Kita bangga menjadi pengguna saja, padahal yang meraup keuntungan besar
ialah negara lain. Menjadi seorang yang
produktif, semisal berkarya menghasilkan tulisan (buku) lebih mulia daripada
harus menjadi seorang tuna karya. Berkarya tidak ada batasan waktu dan tempat,
lihat syekh Nawawi al-Bantani, di Mekah ia berkarya, di Indonesia juga sama.
Karya berupa hasil kreasi seseorang yang manfaatnya dapat dirasakan oleh orang
lain. Menjadi seorang guru juga berkarya, produknya ialah murid yang
mengamalkan ilmunya. Terjadinya transfer keilmuan antara guru dan murid sebagai
wujud regenerasi untuk mempertahankan eksistensi peradaban manusia. Melanjutkan
perjuangan alim ulama sampai nabi. Menuntut ilmu tanpa pantang menyerah dan
berkarnya dalam bentuk apapun merupakan teladan yang diberikan oleh Syekh
Nawawi al-Bantani kepada umat generasi penerusnya.
Memilki semangat berkobar layaknya Syekh Nawawi al-Bantani harus
ditanamkan di tiap jiwa generasi muda islam saat ini.
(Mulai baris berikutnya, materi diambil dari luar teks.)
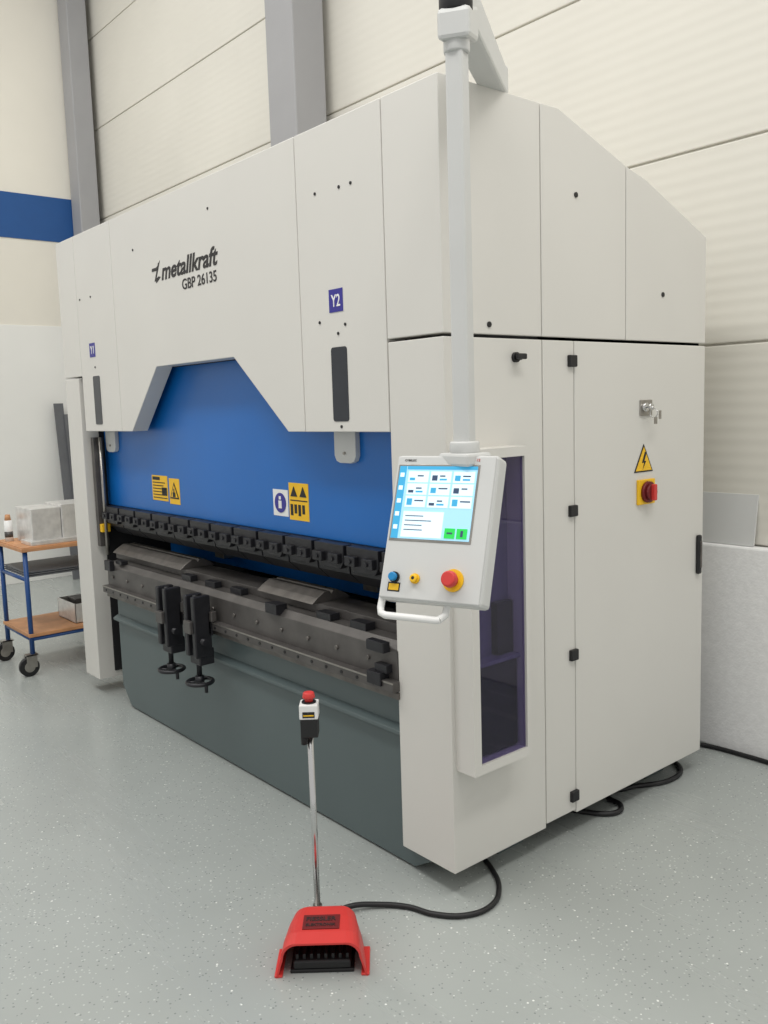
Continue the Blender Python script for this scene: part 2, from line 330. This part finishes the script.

Karena dengan itulah kita
akan memilki harapan dan juga sebagai bentuk ikhtiar sebagai khalifah di muka
bumi. Allah swt juga amat senang dengan orang yang produktif. Bahkan Allah
tidak menyukai hambanya yang pemalas, banyak menyia-nyiakan waktu yang seharusnya
diisi dengan hal bermanfaat, yang tentunya bernlai ibadah. Membaca buku, datang
pada guru, berdiskusi, atau berdiam diri di tempat lumbung ilmu merupakan
langkah awal yang harus dilakukan oleh muslim jika ingin membawa kemajuan bagi
dirinya , terlebih bagi agama bangsanya. Tidak seperti sekarang, islam
tertinggal dalam segala aspek. Karya Syekh Nawawi al-Bantani yang sampai
sekarang masih menghiasi khasanah keilmuan adalah bukti nyata bahwa untuk
menjadi manusia unggul tidak tercipta dengan cara instant. Penuh darah dan
perjuangan. Karena itulah selayaknya manusia menanamkan kebaikan, meninggalkan
karya yang agung untuk kemaslahatan umat manusia di dunia hingga akhirat kelak.